[Stored dataset items]
+++++

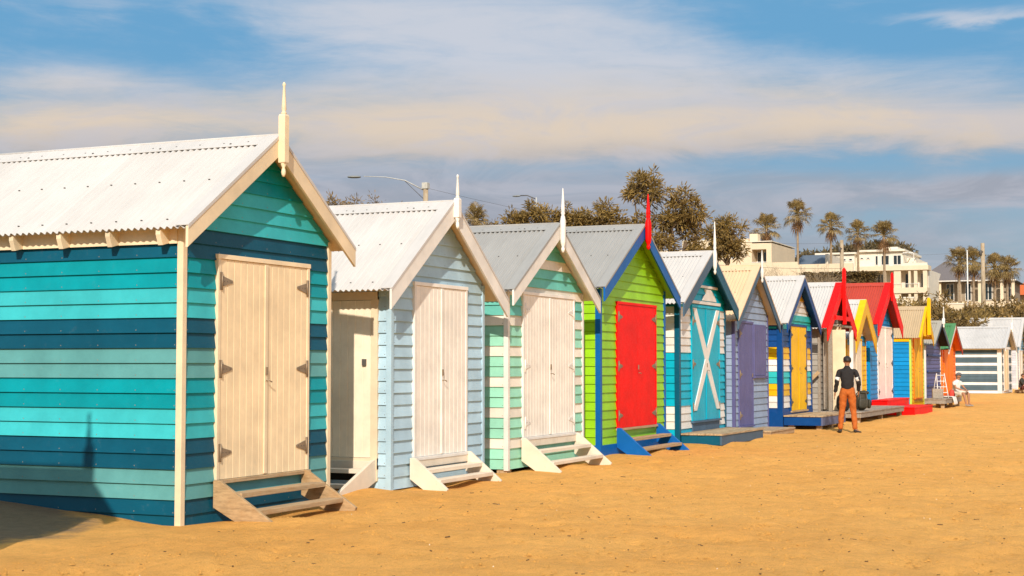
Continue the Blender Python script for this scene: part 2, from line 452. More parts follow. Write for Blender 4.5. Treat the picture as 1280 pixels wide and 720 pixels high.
def finial(parent, x, y, zt, zb, zmid, mat, w=.05, style='turned'):
    """zmid: where the square shaft ends and the turned spire begins"""
    mb = MB(); H = zt-zmid
    if style == 'turned':
        mb.lathe([(w*.95, zb+.14), (w, zb+.15), (w, zmid-.02), (w*.8, zmid)], x, y, mat, square=True)
        mb.lathe([(.010, zb-.005), (w*.55, zb+.02), (w*.62, zb+.045), (w*.5, zb+.07), (w*.35, zb+.09), (w*.75, zb+.12), (w*.8, zb+.15)], x, y, mat, 12)
        mb.lathe([(w*.72, zmid-.003), (w*.72, zmid+H*.06), (w*.45, zmid+H*.09), (w*.66, zmid+H*.15), (w*.60, zmid+H*.3), (w*.42, zmid+H*.62), (w*.3, zmid+H*.86), (w*.45, zmid+H*.9), (w*.42, zmid+H*.95), (w*.15, zmid+H)], x, y, mat, 12)
    elif style == 'spike':
        mb.lathe([(.012, zb), (w*.6, zb+.03), (w*.7, zb+.06), (w*.45, zb+.09), (w*.85, zb+.13), (w*.95, zb+.16), (w, zb+.22), (w*1.02, zmid-.12), (w*.7, zmid-.05), (w*.5, zmid-.03), (w*.8, zmid), (w*.55, zmid+H*.08), (w*.72, zmid+H*.14), (w*.66, zmid+H*.22), (w*.42, zmid+H*.6), (w*.22, zmid+H*.92), (w*.12, zmid+H)], x, y, mat, 10)
    else:
        mb.box(x-w, x+w, y-w, y+w, zb, zt-.06, mat)
        mb.lathe([(w, zt-.06), (.012, zt)], x, y, mat, square=True)
    return mb.build('finial', parent, bevel=0)

def hut(x0, x1, yf, depth, zap, ztip, e, label, walls, roof, trim, barge, *, o=.2, bw=.22, name='bathing_hut', door=None, door_z=(.37, 2.56),
        side=None, corner=None, finial_spec=None, zb=.0, skirt=None, gable=None, soffit=None, rz=0, screws=True, extra=None, barge2=None,
        rafter=False, eaveh=.15, post_w=.07, eavecol=None, doors=None, pitch=.076, capmat=None, verge=None, verge_w=.12, group='bathing huts in a row along the sand'):
    W = x1-x0; root = empty(name, (x0, yf, 0), label, 'beach hut', group, rz)
    c = W/2; slope = (zap-ztip)/(c+e)
    zr = lambda x: zap-slope*abs(x-c)          # top of the roof sheet
    under = .05
    colf, cols = walls                          # front and side colour functions
    He = zr(0)-under-.03
    # solid core
    mb = MB(); core = D.materials['dark_gap']
    apex = zap-under-.03
    dz = holes = None
    mb.prism([(0, zb+.03), (W, zb+.03), (W, He), (c, apex), (0, He)], 0, depth, core, 'y')
    holes = []
    if door: holes.append((door[0], door[1], door_z[0], door_z[1]))
    if extra and 'holes' in extra: holes += extra['holes']
    s_ = slope
    clips = [(s_, 1, apex+s_*c), (-s_, 1, apex-s_*c)]
    # front, back, two sides
    boards(mb, (0, 0, 0), (1, 0, 0), (0, -1, 0), W, zb, apex, colf, holes, clips)
    boards(mb, (0, depth, 0), (1, 0, 0), (0, 1, 0), W, zb, apex, colf, (), clips)
    boards(mb, (0, 0, 0), (0, 1, 0), (-1, 0, 0), depth, zb, He, cols, [side['hole']] if side else ())
    boards(mb, (W, 0, 0), (0, 1, 0), (1, 0, 0), depth, zb, He, cols)
    mb.build('wall', root)
    # corner posts and stumps
    cm = corner or trim
    for (cx, cy) in ((0, 0), (W, 0), (0, depth), (W, depth)):
        mb = MB(); sx = -1 if cx == 0 else 1; sy = -1 if cy == 0 else 1
        a, b = cx+sx*.032, cx-sx*(post_w-.032); p, q = cy+sy*.032, cy-sy*(post_w-.032)
        mb.box(a, b, p, q, zb-.02, He-.01, cm); ob = mb.build('corner_post', root, bevel=.004)
    for (cx, cy) in ((.08, .1), (W-.1, .1), (.08, depth/2), (W-.1, depth/2), (.08, depth-.1), (W-.1, depth-.1)):
        mb = MB(); mb.box(cx-.08, cx+.08, cy-.1, cy+.06, -.55, zb+.03, OLDW); mb.build('stump', root, bevel=.006)
    if skirt:
        mb = MB(); zz = skirt[1]
        mb.box(-.036, W+.036, -.036, -.028, zb-.04, zz, skirt[0]); mb.box(-.036, -.028, -.028, depth, zb-.04, zz, skirt[0])
        mb.build('skirting_board', root)
    # roof
    mb = MB(); sf = soffit or trim
    y0, y1 = -o+.005, depth+.15
    for sgn in (-1, 1):
        xe = c+sgn*(c+e+.02); ze = zap-slope*(c+e+.02)
        corrugated(mb, y0, y1, c, zap-.012, xe, ze-.012, roof, pitch) if screws else mb.prism([(c, zap-.02), (xe, ze-.02), (xe, ze), (c, zap)], y0, y1, roof, 'y')
        xs_ = c+sgn*(c+e-.02); zs_ = zap-slope*(c+e-.02)
        pl = [(c, zap-.035), (xs_, zs_-.035), (xs_, zs_-.052), (c, zap-.052)]
        mb.prism(pl if sgn > 0 else pl[::-1], y0+.03, y1-.03, sf, 'y')
    ro = mb.build('roof', root, recalc=False)
    cap = capmat or roof
    mb = MB()
    for sgn in (-1, 1):
        pl = [(c-.0001*sgn, zap+.012), (c+sgn*.17, zap+.012-slope*.17), (c+sgn*.17, zap+.006-slope*.17), (c, zap+.006)]
        mb.prism(pl if sgn > 0 else pl[::-1], y0-.005, y1+.005, cap, 'y')
    mb.tube([(c, y0-.006, zap+.010), (c, y1+.006, zap+.010)], .014, cap, 8)
    if screws:
        yy = .3
        while yy < depth:
            for sgn in (-1, 1): mb.lathe([(.012, zap+.010-slope*.13), (.012, zap+.018-slope*.13), (.004, zap+.022-slope*.13)], c+sgn*.13, yy, SCREW, 6)
            yy += .9
    mb.build('ridge_cap', ro, recalc=False)
    # barge boards with their cappings, front and rear
    for (yb, th, rear) in ((-o, -.03, 0), (depth+.15, .03, 1)):
        for sgn in (-1, 1):
            bm_ = (barge if sgn < 0 else (barge2 or barge)); mb = MB()
            xe = c+sgn*(c+e+.03); ze = zap-slope*(c+e+.03)
            pl = [(c, zap), (xe, ze), (xe, ze-bw), (c, zap-bw*1.05)]
            mb.prism(pl if sgn > 0 else pl[::-1], yb, yb+th, bm_, 'y')
            bo = mb.build('bargeboard', root, bevel=.003, recalc=True)
            mb = MB()
            pl = [(c, zap+.018), (xe, ze+.018), (xe, ze+.010), (c, zap+.010)]
            cy0, cy1 = (yb+th-.006, yb+verge_w) if not rear else (yb-.12, yb+th+.006)
            cap_ = verge or cap
            mb.prism(pl if sgn > 0 else pl[::-1], cy0, cy1, cap_, 'y')
            if not rear: mb.prism(([(c, zap+.010), (xe, ze+.010), (xe, ze-.02), (c, zap-.02)])[::sgn], cy0, cy0+.004, cap_, 'y')
            mb.build('barge_capping', bo, recalc=True)
    # eaves boards on the long sides, with rafter tails
    for sgn, xx in ((-1, 0), (1, W)):
        mb = MB(); ec = eavecol or trim; zt = He+.0
        mb.box(xx+sgn*.028, xx+sgn*.05, .03, depth-.03, zt-eaveh, zt, ec)
        if rafter:
            yy = .12
            while yy < depth:
                zz = zr(xx)-.055
                mb.prism([(xx+sgn*.05, zz-.24), (xx+sgn*(e-.05), zz-slope*e-.13), (xx+sgn*(e-.01), zz-slope*e-.03), (xx+sgn*(e-.01), zz-slope*e+.010), (xx+sgn*.05, zz-slope*.05)][::-sgn], yy, yy+.055, ec, 'y')
                yy += .60
        mb.build('eaves_board', root, recalc=True)
    if finial_spec:
        zt, zbot, zmid, fm = finial_spec[:4]; st = finial_spec[4] if len(finial_spec) > 4 else 'turned'; fw = finial_spec[5] if len(finial_spec) > 5 else .05
        finial(root, c, -o-.03-fw, zt, zbot, zmid, fm, fw, st)
    # doors
    if door: make_doors(root, door[0], door[1], door_z[0], door_z[1], **(doors or {}))
    if side: side['fn'](root)
    if gable: gable(root, c, apex, slope, He, W)
    if extra and 'fn' in extra: extra['fn'](root, W, c, apex, slope)
    return root

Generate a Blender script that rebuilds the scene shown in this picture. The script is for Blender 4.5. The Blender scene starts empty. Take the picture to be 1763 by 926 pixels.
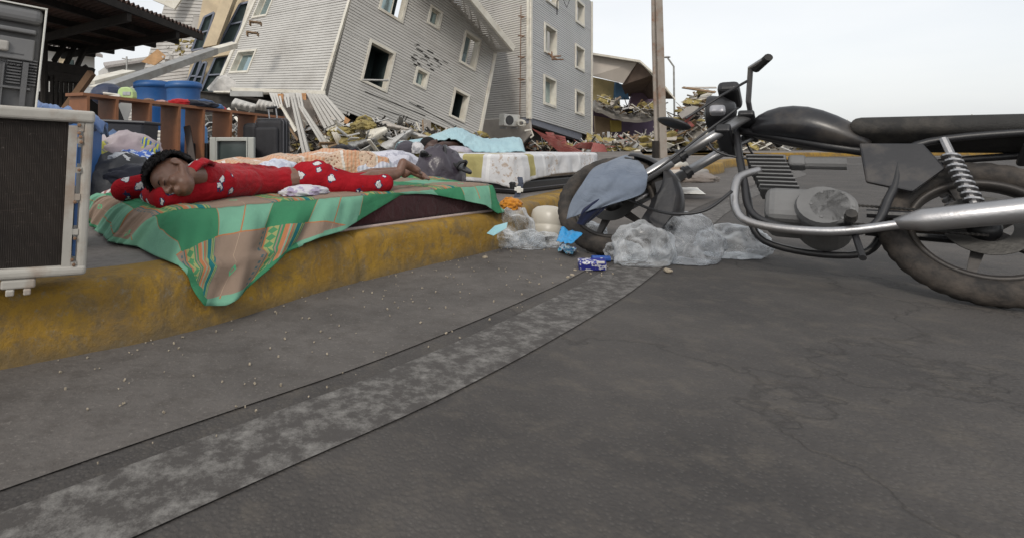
import bpy, bmesh, math, random
from mathutils import Vector, Matrix, noise
random.seed(7)
R = math.radians
SC = bpy.context.scene
COL = SC.collection

# ------------------------------------------------------------------ camera, sky, sun, exposure
F, CX, CY, HC = 930.0, 600.0, 248.0, 0.62      # focal length in photo pixels, principal point, eye height
cam_d = bpy.data.cameras.new('camera'); cam = bpy.data.objects.new('camera', cam_d); COL.objects.link(cam)
cam.location = (0, 0, HC); cam.rotation_euler = (R(90), 0, 0)
cam_d.sensor_width = 36; cam_d.lens = 36 * F / 1763
cam_d.shift_x = (881.5 - CX) / 1763; cam_d.shift_y = -(463 - CY) / 1763
cam_d.clip_start = 0.02; cam_d.clip_end = 3000
SC.camera = cam
W = bpy.data.worlds.new('World'); SC.world = W; W.use_nodes = True
wn = W.node_tree; bg = wn.nodes['Background']
sky = wn.nodes.new('ShaderNodeTexSky'); sky.sky_type = 'NISHITA'; sky.sun_disc = False
SUN_EL, SUN_AZ = 38.0, 25.0                     # azimuth: degrees from straight behind the camera towards the left
sky.sun_elevation = R(SUN_EL); sky.sun_rotation = R(180 + SUN_AZ)
sky.air_density = 1.0; sky.dust_density = 2.5; sky.ozone_density = 1.0
hsv = wn.nodes.new('ShaderNodeHueSaturation'); hsv.inputs['Saturation'].default_value = 0.42
wn.links.new(sky.outputs[0], hsv.inputs['Color']); 
smx = wn.nodes.new('ShaderNodeMix'); smx.data_type = 'RGBA'; smx.inputs[0].default_value = .55
wn.links.new(hsv.outputs[0], smx.inputs[6]); # bright thin overcast over the clear sky, faintly uneven
stc = wn.nodes.new('ShaderNodeTexCoord'); smp = wn.nodes.new('ShaderNodeMapping'); smp.inputs['Scale'].default_value = (1, 1, 3.5); snz = wn.nodes.new('ShaderNodeTexNoise'); snz.inputs['Scale'].default_value = 1.6; snz.inputs['Detail'].default_value = 5; snz.inputs['Roughness'].default_value = .55
scr = wn.nodes.new('ShaderNodeValToRGB'); scr.color_ramp.elements[0].position = .38; scr.color_ramp.elements[1].position = .66; scr.color_ramp.elements[0].color = (.86, .885, .91, 1); scr.color_ramp.elements[1].color = (1.0, 1.0, .99, 1)
smu = wn.nodes.new('ShaderNodeVectorMath'); smu.operation = 'SCALE'; smu.inputs['Scale'].default_value = 9.8
wn.links.new(stc.outputs['Generated'], smp.inputs[0]); wn.links.new(smp.outputs[0], snz.inputs['Vector']); wn.links.new(snz.outputs['Fac'], scr.inputs[0]); wn.links.new(scr.outputs[0], smu.inputs[0]); wn.links.new(smu.outputs[0], smx.inputs[7])
wn.links.new(smx.outputs[2], bg.inputs[0])
bg.inputs[1].default_value = 0.135
sd = bpy.data.lights.new('sun', 'SUN'); sd.energy = 1.5; sd.angle = R(11); sd.color = (1, .93, .83)
so = bpy.data.objects.new('sun', sd); COL.objects.link(so)
_d = Vector((-math.sin(R(SUN_AZ)) * math.cos(R(SUN_EL)), -math.cos(R(SUN_AZ)) * math.cos(R(SUN_EL)), math.sin(R(SUN_EL))))
so.rotation_euler = _d.to_track_quat('Z', 'Y').to_euler()
SC.view_settings.view_transform = 'Standard'; SC.view_settings.look = 'None'
SC.view_settings.exposure = -0.08; SC.view_settings.gamma = 1
SC.cycles.max_bounces = 8; SC.cycles.transparent_max_bounces = 16

def P(px, py, d):
    """the point d metres ahead that photo pixel (px, py) sees"""
    return Vector(((px - CX) / F * d, d, HC - (py - CY) / F * d))
def G(px, py, z=0.0):
    return P(px, py, F * (HC - z) / (py - CY))
def proj(v):
    return (CX + v.x / v.y * F, CY + (HC - v.z) / v.y * F)

# ------------------------------------------------------------------ materials
MATS = {}
class NT:
    def __init__(s, name):
        s.m = bpy.data.materials.new(name); s.m.use_nodes = True; s.t = s.m.node_tree
        s.p = s.t.nodes['Principled BSDF']; s.out = s.t.nodes['Material Output']
    def n(s, typ, **kw):
        nd = s.t.nodes.new('ShaderNode' + typ)
        for k, v in kw.items(): setattr(nd, k, v)
        return nd
    def l(s, a, b): s.t.links.new(a, b)
    def math(s, op, a, b=None, c=None):
        nd = s.n('Math', operation=op)
        for i, v in enumerate((a, b, c)):
            if v is None: continue
            if isinstance(v, (int, float)): nd.inputs[i].default_value = v
            else: s.l(v, nd.inputs[i])
        return nd.outputs[0]
    def mix(s, f, a, b, mode='MIX'):
        nd = s.n('Mix', data_type='RGBA', blend_type=mode)
        for i, v in ((0, f), (6, a), (7, b)):
            if isinstance(v, (int, float)): nd.inputs[i].default_value = v
            elif isinstance(v, (tuple, list)): nd.inputs[i].default_value = (*v[:3], 1)
            else: s.l(v, nd.inputs[i])
        return nd.outputs[2]
    def coord(s, kind='Object', scale=(1, 1, 1)):
        tc = s.n('TexCoord'); mp = s.n('Mapping'); mp.inputs['Scale'].default_value = scale
        s.l(tc.outputs[kind], mp.inputs[0]); return mp.outputs[0]
    def noise(s, vec, scale, detail=4, rough=.55, dist=0):
        nd = s.n('TexNoise'); nd.inputs['Scale'].default_value = scale; nd.inputs['Detail'].default_value = detail
        nd.inputs['Roughness'].default_value = rough; nd.inputs['Distortion'].default_value = dist
        s.l(vec, nd.inputs['Vector']); return nd.outputs['Fac']
    def ramp(s, fac, stops, interp='LINEAR'):
        nd = s.n('ValToRGB'); cr = nd.color_ramp; cr.interpolation = interp
        while len(cr.elements) < len(stops): cr.elements.new(.5)
        for e, (p, c) in zip(cr.elements, stops):
            e.position = p; e.color = (*c, 1) if isinstance(c, (tuple, list)) else (c, c, c, 1)
        s.l(fac, nd.inputs[0]); return nd.outputs[0]
    def bump(s, h, strength=.3, dist=.01):
        nd = s.n('Bump'); nd.inputs['Strength'].default_value = strength; nd.inputs['Distance'].default_value = dist
        s.l(h, nd.inputs['Height']); s.l(nd.outputs[0], s.p.inputs['Normal'])
    def col(s, c): 
        if isinstance(c, (tuple, list)): s.p.inputs['Base Color'].default_value = (*c, 1)
        else: s.l(c, s.p.inputs['Base Color'])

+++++

> [AIM] Leave the pictures out, and transcribe exactly the lines above starting at the one that contains "Generate a Blender" and ending at the one that contains "COL = SC.collection".

> [FINAL ANSWER]
Generate a Blender script that rebuilds the scene shown in this picture. The script is for Blender 4.5. The Blender scene starts empty. Take the picture to be 1763 by 926 pixels.
import bpy, bmesh, math, random
from mathutils import Vector, Matrix, noise
random.seed(7)
R = math.radians
SC = bpy.context.scene
COL = SC.collection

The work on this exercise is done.